(no subject)

Jul 05, 2005 23:36

i miss my neighbor. he's only been gone for two days, and i saw him last on friday... but i miss him. he's in new zealand all by himself and he's never been there before and that makes me nervous. i'm worried about him. why? cuz i care, i'm a caring person. and i like him. i like him a lot. tear.
i got pooped on by a bird today while i was driving my car. it was fucking disgusting, but it could have been a lot worse. it was mostly dry crusty stuff instead of gross white gooey stuff. but it still sucked and smelled bad. i was on my way home from kopps, so i ate a delicious burger and forgot about it. ironic, because just last week scotty, natey and i were talking about getting pooped on by birds and how i had not experienced the misfourtune. well now i have, and it was gross.

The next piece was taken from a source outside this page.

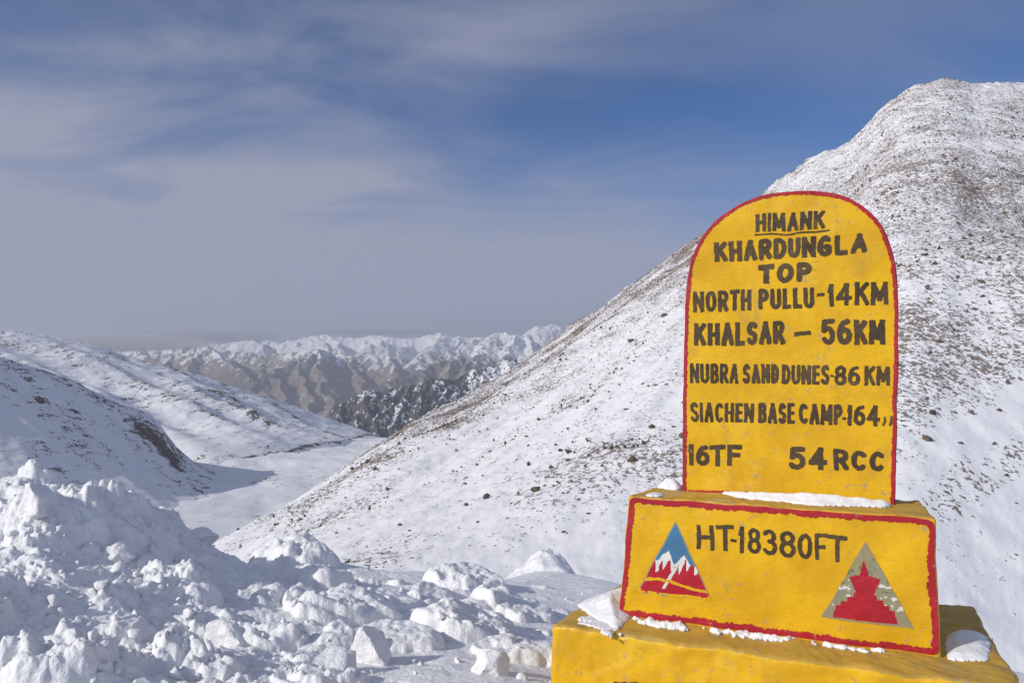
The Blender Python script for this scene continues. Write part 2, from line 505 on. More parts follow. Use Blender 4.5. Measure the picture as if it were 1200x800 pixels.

my hips are fucked up again. i woke up this morning, and picked up this laundry basket and i couldn't move. that's how my hips got fucked up the first time too, laundry basket (just more proof that I need a personal assistant). it feels like my hips are rotated forward even more, which is putting a lot of pressure on my spine and sometimes making it very difficult to breathe. not cool. but thanks again to marci for giving me her leftover pain pills from when she got her wisdome teeth out. they certainly made the day more bearable. now they are gone, please send more. had i married that soldier, i could go to a chiropracter and get my hips adjusted. but i didn't. goddamned former future in laws. i'm glad i'm not married though. to anyone. and in fact, i'm no longer accepting proposals. two in one week are too many. i'm currently not in love with anyone and therefore i have no need to accept proposals. it's silly that i should even have to consider it at a time like this, when everyone is up and leaving me. it's just too damn stressful. sheesh. this girl needs some good ol' quality R & R. mmmkay? peace.